[start Provided material]

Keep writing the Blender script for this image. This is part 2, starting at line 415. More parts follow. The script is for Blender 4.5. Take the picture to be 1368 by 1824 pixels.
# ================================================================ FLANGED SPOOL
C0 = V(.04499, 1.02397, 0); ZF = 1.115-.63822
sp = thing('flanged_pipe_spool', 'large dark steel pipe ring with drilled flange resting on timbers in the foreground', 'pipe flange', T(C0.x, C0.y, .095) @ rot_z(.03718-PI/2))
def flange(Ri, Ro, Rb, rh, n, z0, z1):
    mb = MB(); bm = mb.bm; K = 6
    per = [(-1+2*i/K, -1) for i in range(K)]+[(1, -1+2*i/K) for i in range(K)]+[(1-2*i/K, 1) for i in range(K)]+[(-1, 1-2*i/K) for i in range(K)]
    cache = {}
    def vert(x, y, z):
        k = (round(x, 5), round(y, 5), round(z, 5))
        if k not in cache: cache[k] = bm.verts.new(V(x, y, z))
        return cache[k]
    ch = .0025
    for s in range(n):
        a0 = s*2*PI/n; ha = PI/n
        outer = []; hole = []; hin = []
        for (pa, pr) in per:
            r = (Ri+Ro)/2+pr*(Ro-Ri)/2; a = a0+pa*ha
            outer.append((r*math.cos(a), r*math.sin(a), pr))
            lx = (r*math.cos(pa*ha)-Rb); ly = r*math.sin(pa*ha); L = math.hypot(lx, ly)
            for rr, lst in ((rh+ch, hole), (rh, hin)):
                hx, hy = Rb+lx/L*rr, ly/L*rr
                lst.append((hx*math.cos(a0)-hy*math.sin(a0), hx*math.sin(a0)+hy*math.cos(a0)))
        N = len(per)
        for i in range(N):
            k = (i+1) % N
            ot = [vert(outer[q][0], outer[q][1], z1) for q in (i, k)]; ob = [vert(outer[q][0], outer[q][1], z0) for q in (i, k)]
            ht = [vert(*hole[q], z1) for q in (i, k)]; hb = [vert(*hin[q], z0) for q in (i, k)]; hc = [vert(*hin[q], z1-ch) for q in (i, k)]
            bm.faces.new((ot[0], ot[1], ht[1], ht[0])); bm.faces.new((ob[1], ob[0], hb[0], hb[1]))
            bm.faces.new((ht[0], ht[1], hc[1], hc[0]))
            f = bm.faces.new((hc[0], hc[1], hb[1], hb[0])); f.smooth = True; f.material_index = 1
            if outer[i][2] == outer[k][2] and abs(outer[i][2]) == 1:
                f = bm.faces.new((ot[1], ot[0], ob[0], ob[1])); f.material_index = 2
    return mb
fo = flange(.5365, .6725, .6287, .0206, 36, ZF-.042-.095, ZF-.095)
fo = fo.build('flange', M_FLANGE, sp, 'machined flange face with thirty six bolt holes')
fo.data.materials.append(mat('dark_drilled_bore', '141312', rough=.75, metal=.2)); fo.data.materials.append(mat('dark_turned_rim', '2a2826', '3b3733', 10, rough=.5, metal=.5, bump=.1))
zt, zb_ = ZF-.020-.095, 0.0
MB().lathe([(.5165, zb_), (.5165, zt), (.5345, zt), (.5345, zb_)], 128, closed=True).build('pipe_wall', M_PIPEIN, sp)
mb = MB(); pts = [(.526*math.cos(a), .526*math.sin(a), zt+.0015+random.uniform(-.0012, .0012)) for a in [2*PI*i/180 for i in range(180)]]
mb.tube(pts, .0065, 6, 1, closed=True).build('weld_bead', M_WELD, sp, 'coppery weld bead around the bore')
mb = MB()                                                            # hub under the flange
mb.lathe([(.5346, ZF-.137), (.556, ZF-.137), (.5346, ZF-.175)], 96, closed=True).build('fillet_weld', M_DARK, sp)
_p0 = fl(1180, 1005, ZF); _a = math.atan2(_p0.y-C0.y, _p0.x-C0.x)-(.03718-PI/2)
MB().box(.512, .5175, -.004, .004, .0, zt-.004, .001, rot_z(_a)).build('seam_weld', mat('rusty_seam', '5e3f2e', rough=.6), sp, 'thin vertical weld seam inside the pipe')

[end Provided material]

Reproduce every line above without error.

Keep writing the Blender script for this image. This is part 2, starting at line 415. More parts follow. The script is for Blender 4.5. Take the picture to be 1368 by 1824 pixels.
# ================================================================ FLANGED SPOOL
C0 = V(.04499, 1.02397, 0); ZF = 1.115-.63822
sp = thing('flanged_pipe_spool', 'large dark steel pipe ring with drilled flange resting on timbers in the foreground', 'pipe flange', T(C0.x, C0.y, .095) @ rot_z(.03718-PI/2))
def flange(Ri, Ro, Rb, rh, n, z0, z1):
    mb = MB(); bm = mb.bm; K = 6
    per = [(-1+2*i/K, -1) for i in range(K)]+[(1, -1+2*i/K) for i in range(K)]+[(1-2*i/K, 1) for i in range(K)]+[(-1, 1-2*i/K) for i in range(K)]
    cache = {}
    def vert(x, y, z):
        k = (round(x, 5), round(y, 5), round(z, 5))
        if k not in cache: cache[k] = bm.verts.new(V(x, y, z))
        return cache[k]
    ch = .0025
    for s in range(n):
        a0 = s*2*PI/n; ha = PI/n
        outer = []; hole = []; hin = []
        for (pa, pr) in per:
            r = (Ri+Ro)/2+pr*(Ro-Ri)/2; a = a0+pa*ha
            outer.append((r*math.cos(a), r*math.sin(a), pr))
            lx = (r*math.cos(pa*ha)-Rb); ly = r*math.sin(pa*ha); L = math.hypot(lx, ly)
            for rr, lst in ((rh+ch, hole), (rh, hin)):
                hx, hy = Rb+lx/L*rr, ly/L*rr
                lst.append((hx*math.cos(a0)-hy*math.sin(a0), hx*math.sin(a0)+hy*math.cos(a0)))
        N = len(per)
        for i in range(N):
            k = (i+1) % N
            ot = [vert(outer[q][0], outer[q][1], z1) for q in (i, k)]; ob = [vert(outer[q][0], outer[q][1], z0) for q in (i, k)]
            ht = [vert(*hole[q], z1) for q in (i, k)]; hb = [vert(*hin[q], z0) for q in (i, k)]; hc = [vert(*hin[q], z1-ch) for q in (i, k)]
            bm.faces.new((ot[0], ot[1], ht[1], ht[0])); bm.faces.new((ob[1], ob[0], hb[0], hb[1]))
            bm.faces.new((ht[0], ht[1], hc[1], hc[0]))
            f = bm.faces.new((hc[0], hc[1], hb[1], hb[0])); f.smooth = True; f.material_index = 1
            if outer[i][2] == outer[k][2] and abs(outer[i][2]) == 1:
                f = bm.faces.new((ot[1], ot[0], ob[0], ob[1])); f.material_index = 2
    return mb
fo = flange(.5365, .6725, .6287, .0206, 36, ZF-.042-.095, ZF-.095)
fo = fo.build('flange', M_FLANGE, sp, 'machined flange face with thirty six bolt holes')
fo.data.materials.append(mat('dark_drilled_bore', '141312', rough=.75, metal=.2)); fo.data.materials.append(mat('dark_turned_rim', '2a2826', '3b3733', 10, rough=.5, metal=.5, bump=.1))
zt, zb_ = ZF-.020-.095, 0.0
MB().lathe([(.5165, zb_), (.5165, zt), (.5345, zt), (.5345, zb_)], 128, closed=True).build('pipe_wall', M_PIPEIN, sp)
mb = MB(); pts = [(.526*math.cos(a), .526*math.sin(a), zt+.0015+random.uniform(-.0012, .0012)) for a in [2*PI*i/180 for i in range(180)]]
mb.tube(pts, .0065, 6, 1, closed=True).build('weld_bead', M_WELD, sp, 'coppery weld bead around the bore')
mb = MB()                                                            # hub under the flange
mb.lathe([(.5346, ZF-.137), (.556, ZF-.137), (.5346, ZF-.175)], 96, closed=True).build('fillet_weld', M_DARK, sp)
_p0 = fl(1180, 1005, ZF); _a = math.atan2(_p0.y-C0.y, _p0.x-C0.x)-(.03718-PI/2)
MB().box(.512, .5175, -.004, .004, .0, zt-.004, .001, rot_z(_a)).build('seam_weld', mat('rusty_seam', '5e3f2e', rough=.6), sp, 'thin vertical weld seam inside the pipe')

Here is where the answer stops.